* Start STORED RECORDS *

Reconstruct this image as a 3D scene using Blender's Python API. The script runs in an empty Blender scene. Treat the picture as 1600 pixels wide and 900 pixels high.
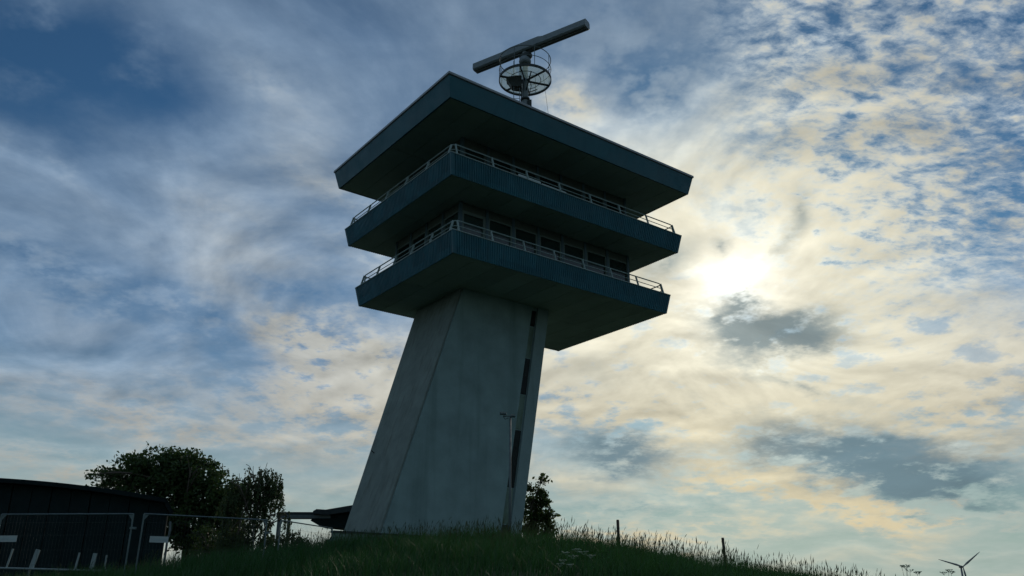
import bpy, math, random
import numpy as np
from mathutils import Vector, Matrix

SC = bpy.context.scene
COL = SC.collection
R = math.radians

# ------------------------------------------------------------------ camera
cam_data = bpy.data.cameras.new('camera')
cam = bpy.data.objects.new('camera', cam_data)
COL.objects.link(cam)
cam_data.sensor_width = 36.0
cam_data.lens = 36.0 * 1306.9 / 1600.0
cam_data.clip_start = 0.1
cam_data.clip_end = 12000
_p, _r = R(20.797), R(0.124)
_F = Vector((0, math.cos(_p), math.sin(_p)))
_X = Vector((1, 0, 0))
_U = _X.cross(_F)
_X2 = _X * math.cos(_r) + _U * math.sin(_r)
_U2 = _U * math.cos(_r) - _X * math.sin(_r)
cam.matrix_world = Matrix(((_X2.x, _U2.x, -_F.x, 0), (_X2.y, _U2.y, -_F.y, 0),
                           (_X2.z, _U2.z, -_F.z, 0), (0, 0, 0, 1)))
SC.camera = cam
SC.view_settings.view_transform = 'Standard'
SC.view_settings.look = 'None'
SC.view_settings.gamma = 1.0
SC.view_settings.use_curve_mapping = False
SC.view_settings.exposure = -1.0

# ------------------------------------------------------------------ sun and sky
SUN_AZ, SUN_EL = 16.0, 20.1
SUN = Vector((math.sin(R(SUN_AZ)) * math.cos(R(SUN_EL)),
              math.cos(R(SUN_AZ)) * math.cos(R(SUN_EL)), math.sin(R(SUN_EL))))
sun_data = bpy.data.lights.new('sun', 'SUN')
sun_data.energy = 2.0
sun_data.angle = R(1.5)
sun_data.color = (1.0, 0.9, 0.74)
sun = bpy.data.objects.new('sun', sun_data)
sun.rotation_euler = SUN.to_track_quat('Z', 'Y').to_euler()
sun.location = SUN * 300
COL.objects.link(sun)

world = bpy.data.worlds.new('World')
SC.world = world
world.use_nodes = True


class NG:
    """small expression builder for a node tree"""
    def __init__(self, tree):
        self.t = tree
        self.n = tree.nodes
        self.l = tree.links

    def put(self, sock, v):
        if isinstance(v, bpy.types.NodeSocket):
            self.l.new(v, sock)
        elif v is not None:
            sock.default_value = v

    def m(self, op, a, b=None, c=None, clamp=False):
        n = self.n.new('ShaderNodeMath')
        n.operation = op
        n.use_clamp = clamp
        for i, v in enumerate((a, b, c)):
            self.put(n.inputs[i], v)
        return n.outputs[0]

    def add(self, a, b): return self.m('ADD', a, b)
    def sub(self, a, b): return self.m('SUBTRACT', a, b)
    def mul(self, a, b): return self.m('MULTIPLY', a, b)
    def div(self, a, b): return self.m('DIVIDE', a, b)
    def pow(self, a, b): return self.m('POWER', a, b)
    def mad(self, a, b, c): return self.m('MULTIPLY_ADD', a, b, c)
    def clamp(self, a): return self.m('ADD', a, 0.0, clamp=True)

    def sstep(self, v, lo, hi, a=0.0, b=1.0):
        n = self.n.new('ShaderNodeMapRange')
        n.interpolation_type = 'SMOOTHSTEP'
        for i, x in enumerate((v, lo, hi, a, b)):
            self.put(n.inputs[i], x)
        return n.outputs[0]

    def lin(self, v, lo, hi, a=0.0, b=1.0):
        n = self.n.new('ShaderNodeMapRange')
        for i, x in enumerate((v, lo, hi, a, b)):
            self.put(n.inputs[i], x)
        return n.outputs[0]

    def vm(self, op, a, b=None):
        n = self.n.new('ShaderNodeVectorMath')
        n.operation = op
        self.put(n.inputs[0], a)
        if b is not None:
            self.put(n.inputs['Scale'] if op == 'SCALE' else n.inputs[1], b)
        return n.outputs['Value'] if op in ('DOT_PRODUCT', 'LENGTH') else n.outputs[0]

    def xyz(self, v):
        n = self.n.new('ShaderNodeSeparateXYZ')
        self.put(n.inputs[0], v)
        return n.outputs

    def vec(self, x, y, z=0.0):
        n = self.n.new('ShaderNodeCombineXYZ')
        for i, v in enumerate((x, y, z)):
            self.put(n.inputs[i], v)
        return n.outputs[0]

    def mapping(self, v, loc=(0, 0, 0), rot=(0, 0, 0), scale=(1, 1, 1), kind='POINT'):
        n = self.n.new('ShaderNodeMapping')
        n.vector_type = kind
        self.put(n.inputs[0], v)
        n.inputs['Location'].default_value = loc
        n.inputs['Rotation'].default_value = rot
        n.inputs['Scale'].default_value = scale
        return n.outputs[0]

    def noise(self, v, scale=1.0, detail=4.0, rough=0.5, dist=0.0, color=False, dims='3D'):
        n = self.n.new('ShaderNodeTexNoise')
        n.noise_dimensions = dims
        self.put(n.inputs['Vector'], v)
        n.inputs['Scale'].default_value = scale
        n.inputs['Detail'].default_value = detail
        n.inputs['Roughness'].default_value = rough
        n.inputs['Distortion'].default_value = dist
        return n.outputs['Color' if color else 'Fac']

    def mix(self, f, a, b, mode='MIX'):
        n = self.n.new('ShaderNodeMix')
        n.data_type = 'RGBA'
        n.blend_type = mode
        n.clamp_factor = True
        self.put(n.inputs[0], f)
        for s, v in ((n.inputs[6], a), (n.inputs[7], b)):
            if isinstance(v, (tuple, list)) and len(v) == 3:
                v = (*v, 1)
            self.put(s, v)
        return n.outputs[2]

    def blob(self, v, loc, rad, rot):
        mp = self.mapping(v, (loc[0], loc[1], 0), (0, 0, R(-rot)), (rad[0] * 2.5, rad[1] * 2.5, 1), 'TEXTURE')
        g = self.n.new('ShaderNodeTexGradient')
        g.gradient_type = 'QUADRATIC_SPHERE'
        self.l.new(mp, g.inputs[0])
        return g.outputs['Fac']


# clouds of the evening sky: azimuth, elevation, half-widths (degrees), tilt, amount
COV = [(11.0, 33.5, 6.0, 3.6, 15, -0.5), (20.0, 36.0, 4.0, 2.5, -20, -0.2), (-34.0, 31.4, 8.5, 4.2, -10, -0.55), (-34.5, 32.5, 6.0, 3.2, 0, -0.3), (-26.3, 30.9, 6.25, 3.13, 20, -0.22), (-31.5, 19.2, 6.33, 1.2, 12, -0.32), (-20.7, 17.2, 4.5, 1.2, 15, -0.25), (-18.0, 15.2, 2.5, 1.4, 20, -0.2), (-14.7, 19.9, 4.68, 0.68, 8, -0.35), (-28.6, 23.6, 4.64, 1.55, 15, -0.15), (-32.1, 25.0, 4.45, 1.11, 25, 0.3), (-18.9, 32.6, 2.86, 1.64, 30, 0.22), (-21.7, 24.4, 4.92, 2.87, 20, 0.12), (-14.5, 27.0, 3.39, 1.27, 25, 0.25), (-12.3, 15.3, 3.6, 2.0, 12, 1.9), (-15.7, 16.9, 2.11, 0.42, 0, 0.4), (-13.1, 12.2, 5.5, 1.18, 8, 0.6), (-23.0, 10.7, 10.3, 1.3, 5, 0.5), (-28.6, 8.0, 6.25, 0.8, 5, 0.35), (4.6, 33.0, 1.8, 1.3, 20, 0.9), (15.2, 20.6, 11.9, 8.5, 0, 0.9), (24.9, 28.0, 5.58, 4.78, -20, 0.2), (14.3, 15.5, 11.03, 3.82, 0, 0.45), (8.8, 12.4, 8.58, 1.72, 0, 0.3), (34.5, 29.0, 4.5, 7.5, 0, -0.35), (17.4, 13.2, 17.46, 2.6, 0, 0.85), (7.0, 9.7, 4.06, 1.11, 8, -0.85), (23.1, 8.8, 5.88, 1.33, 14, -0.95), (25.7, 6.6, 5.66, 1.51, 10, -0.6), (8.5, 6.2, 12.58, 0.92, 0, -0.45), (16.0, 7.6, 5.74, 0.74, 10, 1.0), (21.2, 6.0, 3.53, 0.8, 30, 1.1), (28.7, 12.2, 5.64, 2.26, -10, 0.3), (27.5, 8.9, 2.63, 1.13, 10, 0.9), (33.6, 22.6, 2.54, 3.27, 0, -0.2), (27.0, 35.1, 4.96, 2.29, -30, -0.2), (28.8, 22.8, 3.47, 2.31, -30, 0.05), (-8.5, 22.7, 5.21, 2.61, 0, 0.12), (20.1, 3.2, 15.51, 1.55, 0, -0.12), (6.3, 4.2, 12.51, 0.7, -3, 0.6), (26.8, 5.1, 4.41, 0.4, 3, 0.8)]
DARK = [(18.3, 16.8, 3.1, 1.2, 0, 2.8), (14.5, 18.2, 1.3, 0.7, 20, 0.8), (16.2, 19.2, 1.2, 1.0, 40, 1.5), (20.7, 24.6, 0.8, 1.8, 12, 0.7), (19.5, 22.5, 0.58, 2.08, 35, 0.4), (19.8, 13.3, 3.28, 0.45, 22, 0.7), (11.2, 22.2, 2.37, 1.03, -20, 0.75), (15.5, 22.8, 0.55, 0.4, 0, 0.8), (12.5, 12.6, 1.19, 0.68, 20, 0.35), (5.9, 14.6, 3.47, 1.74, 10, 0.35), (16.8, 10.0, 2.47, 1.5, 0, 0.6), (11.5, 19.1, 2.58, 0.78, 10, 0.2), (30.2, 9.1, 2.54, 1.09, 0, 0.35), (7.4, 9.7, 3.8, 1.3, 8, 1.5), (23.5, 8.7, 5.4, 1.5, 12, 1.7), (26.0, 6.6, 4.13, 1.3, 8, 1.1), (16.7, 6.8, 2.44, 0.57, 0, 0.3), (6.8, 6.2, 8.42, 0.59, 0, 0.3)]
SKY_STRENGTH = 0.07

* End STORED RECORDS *
* Start STORED RECORDS *

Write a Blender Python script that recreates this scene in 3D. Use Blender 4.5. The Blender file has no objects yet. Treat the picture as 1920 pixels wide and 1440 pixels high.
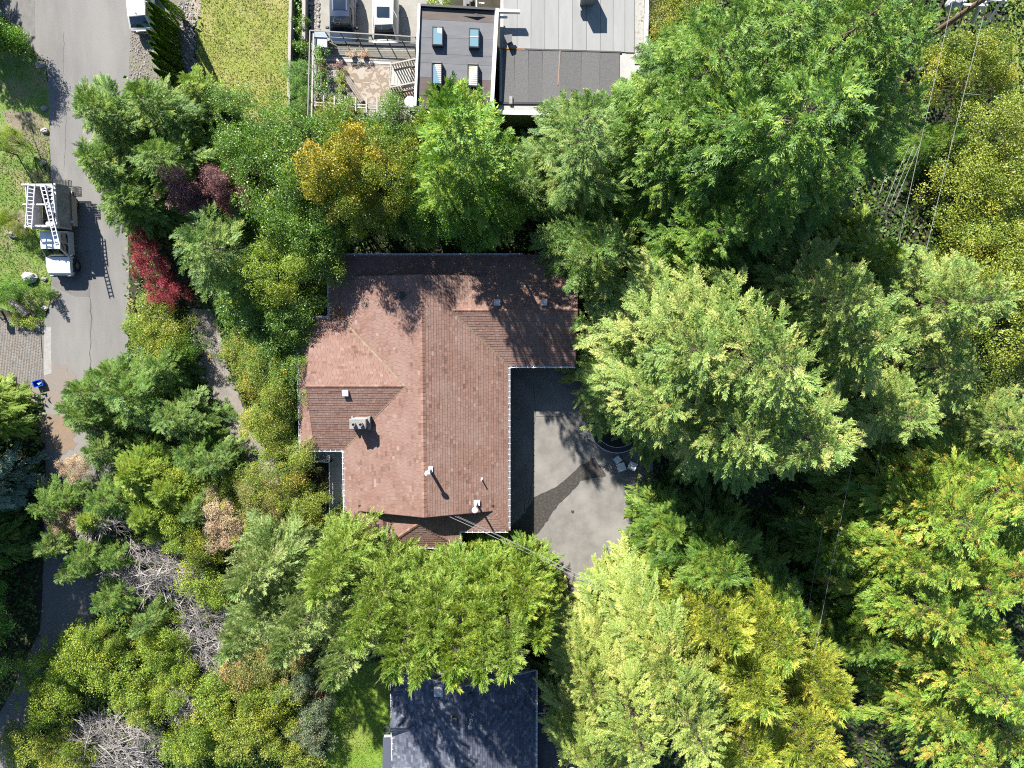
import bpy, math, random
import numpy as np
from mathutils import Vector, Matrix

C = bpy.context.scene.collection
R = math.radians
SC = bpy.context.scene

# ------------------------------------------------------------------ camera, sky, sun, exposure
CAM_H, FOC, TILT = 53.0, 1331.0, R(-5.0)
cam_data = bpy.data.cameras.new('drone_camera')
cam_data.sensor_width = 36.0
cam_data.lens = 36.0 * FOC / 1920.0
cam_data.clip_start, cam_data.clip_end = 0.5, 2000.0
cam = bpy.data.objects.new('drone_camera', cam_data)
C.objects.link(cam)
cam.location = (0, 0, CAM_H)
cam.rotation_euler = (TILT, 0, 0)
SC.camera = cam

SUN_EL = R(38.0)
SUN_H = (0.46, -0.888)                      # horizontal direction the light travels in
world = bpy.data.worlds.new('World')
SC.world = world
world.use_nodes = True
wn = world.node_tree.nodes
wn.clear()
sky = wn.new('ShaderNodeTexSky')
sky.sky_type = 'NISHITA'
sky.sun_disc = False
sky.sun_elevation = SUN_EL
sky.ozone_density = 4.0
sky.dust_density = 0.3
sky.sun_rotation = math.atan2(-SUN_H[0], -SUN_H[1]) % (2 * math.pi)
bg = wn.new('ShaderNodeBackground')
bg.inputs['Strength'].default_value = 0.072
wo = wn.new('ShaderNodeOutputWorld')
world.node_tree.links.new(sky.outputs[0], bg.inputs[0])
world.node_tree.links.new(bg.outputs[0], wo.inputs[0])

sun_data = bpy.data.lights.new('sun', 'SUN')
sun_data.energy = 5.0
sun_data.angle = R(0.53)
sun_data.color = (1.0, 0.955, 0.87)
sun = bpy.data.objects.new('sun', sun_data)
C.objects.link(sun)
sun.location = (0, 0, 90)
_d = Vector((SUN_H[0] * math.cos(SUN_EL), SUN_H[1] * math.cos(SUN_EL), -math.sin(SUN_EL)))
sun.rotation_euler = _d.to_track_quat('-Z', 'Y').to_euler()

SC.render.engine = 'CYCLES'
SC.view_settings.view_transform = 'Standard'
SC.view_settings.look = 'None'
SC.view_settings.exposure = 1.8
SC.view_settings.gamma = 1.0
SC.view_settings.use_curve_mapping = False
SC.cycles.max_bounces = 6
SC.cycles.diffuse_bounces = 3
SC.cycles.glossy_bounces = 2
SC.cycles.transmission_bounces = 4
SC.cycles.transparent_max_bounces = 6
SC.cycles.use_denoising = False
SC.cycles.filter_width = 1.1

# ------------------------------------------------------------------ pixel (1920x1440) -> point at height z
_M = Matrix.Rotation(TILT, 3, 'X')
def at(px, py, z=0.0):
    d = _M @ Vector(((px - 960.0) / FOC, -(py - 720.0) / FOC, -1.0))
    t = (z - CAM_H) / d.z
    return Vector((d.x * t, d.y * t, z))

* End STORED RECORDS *

- [EXERCISE DESCRIPTION]: Quote the lines above exactly, starting with the one that has "Write a Blender" and ending with the one that has "sun.rotation_euler = _d.to_track_quat('-Z', 'Y').to_euler()"; drop the pictures and include nothing else.

- [COMPLETED EXERCISE]:
Write a Blender Python script that recreates this scene in 3D. Use Blender 4.5. The Blender file has no objects yet. Treat the picture as 1920 pixels wide and 1440 pixels high.
import bpy, math, random
import numpy as np
from mathutils import Vector, Matrix

C = bpy.context.scene.collection
R = math.radians
SC = bpy.context.scene

# ------------------------------------------------------------------ camera, sky, sun, exposure
CAM_H, FOC, TILT = 53.0, 1331.0, R(-5.0)
cam_data = bpy.data.cameras.new('drone_camera')
cam_data.sensor_width = 36.0
cam_data.lens = 36.0 * FOC / 1920.0
cam_data.clip_start, cam_data.clip_end = 0.5, 2000.0
cam = bpy.data.objects.new('drone_camera', cam_data)
C.objects.link(cam)
cam.location = (0, 0, CAM_H)
cam.rotation_euler = (TILT, 0, 0)
SC.camera = cam

SUN_EL = R(38.0)
SUN_H = (0.46, -0.888)                      # horizontal direction the light travels in
world = bpy.data.worlds.new('World')
SC.world = world
world.use_nodes = True
wn = world.node_tree.nodes
wn.clear()
sky = wn.new('ShaderNodeTexSky')
sky.sky_type = 'NISHITA'
sky.sun_disc = False
sky.sun_elevation = SUN_EL
sky.ozone_density = 4.0
sky.dust_density = 0.3
sky.sun_rotation = math.atan2(-SUN_H[0], -SUN_H[1]) % (2 * math.pi)
bg = wn.new('ShaderNodeBackground')
bg.inputs['Strength'].default_value = 0.072
wo = wn.new('ShaderNodeOutputWorld')
world.node_tree.links.new(sky.outputs[0], bg.inputs[0])
world.node_tree.links.new(bg.outputs[0], wo.inputs[0])

sun_data = bpy.data.lights.new('sun', 'SUN')
sun_data.energy = 5.0
sun_data.angle = R(0.53)
sun_data.color = (1.0, 0.955, 0.87)
sun = bpy.data.objects.new('sun', sun_data)
C.objects.link(sun)
sun.location = (0, 0, 90)
_d = Vector((SUN_H[0] * math.cos(SUN_EL), SUN_H[1] * math.cos(SUN_EL), -math.sin(SUN_EL)))
sun.rotation_euler = _d.to_track_quat('-Z', 'Y').to_euler()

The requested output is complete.